Coste, who is also president of the French Chamber of Commerce and Industry in Romania (CCIFER), said that to solve this challenge, companies have to increase staff productivity.

“We need to find ways to compensate for the sharp increase in the human factor. If it is too sudden, we won’t get enough of a productivity gain and it will pose a financial challenge. The second way to solve this dilemma is by striving to be a preferred employer (…) It’s not all about the money, it is about the culture you provide, the development opportunities,” he added.

Making a company stand out to new candidates also means that companies might further intensify their recruitment programs in universities.

Francois Bloch, CEO of BRD-Groupe Societe Generale, said that there is a lot of talent that should stay in Romania and work for companies with Romanian or foreign capital. “Through innovation and investments, we will enable productivity gains in various sectors again, through which we can compensate for the increase in salaries,” said Bloch.

How to get more employees in the private sector

The draft bill for the new wage structure in the public sector was voted in by MPs in early June, but has to be signed into law by the president, Klaus Iohannis, before it can be enforced. The government has already pushed back the deadline for the wage hike from this July to the start of next year.

The draft bill has raised concerns among economists, who have warned that the spike in the payroll could push Romania’s budget deficit above 3 percent. The cost of the new draft bill will amount to more than 8 percent of GDP annually.

“It is worrying that the high economic growth comes with a high deficit,” said Carmen Marcus, economic counselor at the European Commission.

Eric Stab, president of the Foreign Investors Council, added that there is a pretty broad consensus that some wages in the public sector have to rise, citing the situation of teachers and doctors. However, he shared the story of an investor who claimed that it had become “pretty much impossible” to hire people in Timisoara. The western city has attracted massive investments in the automotive and IT sectors and its proximity to the border makes it attractive for industrial groups that need to move freight by road fast.
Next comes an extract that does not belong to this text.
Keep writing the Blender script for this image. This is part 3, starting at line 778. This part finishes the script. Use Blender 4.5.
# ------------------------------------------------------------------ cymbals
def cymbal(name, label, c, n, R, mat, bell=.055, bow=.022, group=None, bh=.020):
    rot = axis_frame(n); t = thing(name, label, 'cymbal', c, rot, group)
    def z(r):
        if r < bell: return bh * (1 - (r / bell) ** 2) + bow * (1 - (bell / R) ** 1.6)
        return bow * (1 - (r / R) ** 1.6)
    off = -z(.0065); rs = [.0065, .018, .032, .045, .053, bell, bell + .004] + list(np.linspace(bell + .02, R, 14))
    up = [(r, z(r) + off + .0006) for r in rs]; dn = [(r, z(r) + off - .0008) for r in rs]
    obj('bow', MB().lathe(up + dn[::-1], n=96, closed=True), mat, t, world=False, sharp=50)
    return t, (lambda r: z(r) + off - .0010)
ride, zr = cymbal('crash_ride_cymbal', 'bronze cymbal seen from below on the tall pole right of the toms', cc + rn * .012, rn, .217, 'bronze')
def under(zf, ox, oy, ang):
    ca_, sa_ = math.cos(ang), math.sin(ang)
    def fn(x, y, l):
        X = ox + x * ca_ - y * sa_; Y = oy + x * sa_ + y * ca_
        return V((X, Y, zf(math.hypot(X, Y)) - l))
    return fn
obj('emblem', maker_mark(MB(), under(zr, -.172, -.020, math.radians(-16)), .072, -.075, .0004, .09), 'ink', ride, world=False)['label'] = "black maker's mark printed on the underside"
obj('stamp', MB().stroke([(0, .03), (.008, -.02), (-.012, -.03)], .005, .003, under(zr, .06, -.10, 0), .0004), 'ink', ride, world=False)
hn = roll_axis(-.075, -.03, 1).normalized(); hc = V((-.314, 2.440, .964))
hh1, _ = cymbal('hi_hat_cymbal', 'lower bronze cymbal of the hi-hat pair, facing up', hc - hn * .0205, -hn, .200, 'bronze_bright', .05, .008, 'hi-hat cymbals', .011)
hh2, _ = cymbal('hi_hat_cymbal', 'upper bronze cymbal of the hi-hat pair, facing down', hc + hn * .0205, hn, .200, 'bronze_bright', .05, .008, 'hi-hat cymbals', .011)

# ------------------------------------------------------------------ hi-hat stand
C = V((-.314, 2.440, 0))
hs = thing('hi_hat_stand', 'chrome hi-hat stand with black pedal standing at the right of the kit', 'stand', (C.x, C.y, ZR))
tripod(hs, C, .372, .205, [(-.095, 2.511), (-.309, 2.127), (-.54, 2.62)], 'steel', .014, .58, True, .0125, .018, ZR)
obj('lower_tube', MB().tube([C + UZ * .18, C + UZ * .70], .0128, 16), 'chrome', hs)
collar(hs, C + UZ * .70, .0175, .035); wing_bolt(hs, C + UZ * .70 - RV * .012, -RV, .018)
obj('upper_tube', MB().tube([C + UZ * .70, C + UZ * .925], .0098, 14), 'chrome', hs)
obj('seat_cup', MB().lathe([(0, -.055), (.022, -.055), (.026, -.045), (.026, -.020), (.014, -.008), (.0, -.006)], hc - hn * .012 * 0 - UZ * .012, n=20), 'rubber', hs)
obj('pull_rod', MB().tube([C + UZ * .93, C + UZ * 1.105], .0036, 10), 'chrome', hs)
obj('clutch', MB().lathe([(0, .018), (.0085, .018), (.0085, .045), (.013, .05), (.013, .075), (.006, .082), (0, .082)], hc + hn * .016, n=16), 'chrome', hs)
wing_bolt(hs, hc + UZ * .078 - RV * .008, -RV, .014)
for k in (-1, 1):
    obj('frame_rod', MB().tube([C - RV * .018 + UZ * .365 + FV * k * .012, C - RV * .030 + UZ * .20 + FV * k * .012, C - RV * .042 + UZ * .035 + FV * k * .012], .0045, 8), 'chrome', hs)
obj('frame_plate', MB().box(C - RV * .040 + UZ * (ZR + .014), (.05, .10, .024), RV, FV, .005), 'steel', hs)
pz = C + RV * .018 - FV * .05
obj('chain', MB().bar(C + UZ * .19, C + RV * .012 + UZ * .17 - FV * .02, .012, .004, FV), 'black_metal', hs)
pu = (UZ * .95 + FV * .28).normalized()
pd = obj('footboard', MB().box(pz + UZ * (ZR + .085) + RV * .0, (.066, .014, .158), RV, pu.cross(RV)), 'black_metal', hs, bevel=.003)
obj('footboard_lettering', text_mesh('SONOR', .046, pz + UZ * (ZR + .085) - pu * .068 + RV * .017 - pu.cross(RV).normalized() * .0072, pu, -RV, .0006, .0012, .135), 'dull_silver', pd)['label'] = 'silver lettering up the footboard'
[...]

“The soaring salaries that companies are complaining about would not be a problem if productivity was growing similarly or more strongly” said Gerd Bommer, commercial counselor at Advantage Austria. He commented that Austrian companies see the potential in longstanding operation in Romania to stay for good and profit from the strong domestic market and growth.

Bommer went on to say that Romania faces a workforce mobilization problem and that there’s a need for government actions to balance the lack of skilled workers.

The government has taken the first steps to promote the relocation of employees, for instance by subsidizing the rent paid by an unemployed person who gets a job far from home, in another city. However, the bigger problem is that some counties, especially in eastern Romania, where there is a chronic lack of transport infrastructure, are not able to attract investors that could develop large-scale projects.

Representatives of foreign investment communities say that the Romanian diaspora, which comprises roughly 4 million people, is a source of valuable talent that has been somewhat ignored up to now.

Dragos Anastasiu, president of the Romanian-German Chamber of Commerce and Industry (AHK Romania), said that the labor market has been literally blocked in the past six months as demand far outstrips supply. “We could do more but we don’t have people,” said Anastasiu, adding that there is an insufficient number of skilled employees with the right mindset.

“Companies have to wake up and do something. We have to invest in people through education,” said the AHK Romania head, speaking about the dual education program in Romania.

Companies from Germany, Austria and France have been among the strongest supporters of the local vocational education system, and classes with students enrolled in such programs have emerged across the country. Companies have been struggling for years to find, for instance, enough welders and mechanics, and employers hope that vocational training could help them fill the skills gap.

“We have to open the country to foreigners. We have to do this in the next two to three years,” said Anastasiu.

Moving away from the low-cost model

With public sector wages poised to rise sharply, which will also put ongoing pressure on the private sector to move in the same direction, representatives of investment communities talked extensively about Romania’s transition from a low-cost economy.

“Romania is progressively losing this low-cost advantage,” said Marcus of the EC. She added that there is a clear sectorial shift to services.

Stab, also chairman & CEO of Engie Romania, added that generally speaking, foreign investors are optimistic about Romania, noting that there is room for improvement in terms of foreign direct investments per capita.

“If you look at FDI stock per capita, it is the lowest in Romania, around EUR 3,100, compared to neighboring countries: in Bulgaria it’s more than EUR 5,000, and in the Czech Republic more than EUR 9,000,” said Stab, citing the results of a study conducted by the University of Economic Studies and the FIC.

In addition, with the rising automation trend, low-income jobs might be the first ones to go, according to commentators.

“Romania was a low-cost country, but this is changing,” said Pierre Moussy, economic counselor at the French Embassy in Romania. He suggested that everything related to research and development and innovation should be increased.

The state continues to provide support for investors looking to develop projects in Romania. There are two state aid schemes, one to attract labor, where there is still money, and the second for investments in assets, for which competition for projects has begun, according to Iulian Sorescu, associated partner at Noerr Finance & Tax.

“There are still investments higher than EUR 10 million coming into Romania for expansions,” said Sorescu. He added that companies are waiting for the call for applications for the state aid scheme for assets.

“What we have in Romania compared to other countries is a high level of financing,” said the partner, adding that the 50 percent state aid for investors in certain parts of the country helps Romania’s state aid scheme become more attractive than others in the region.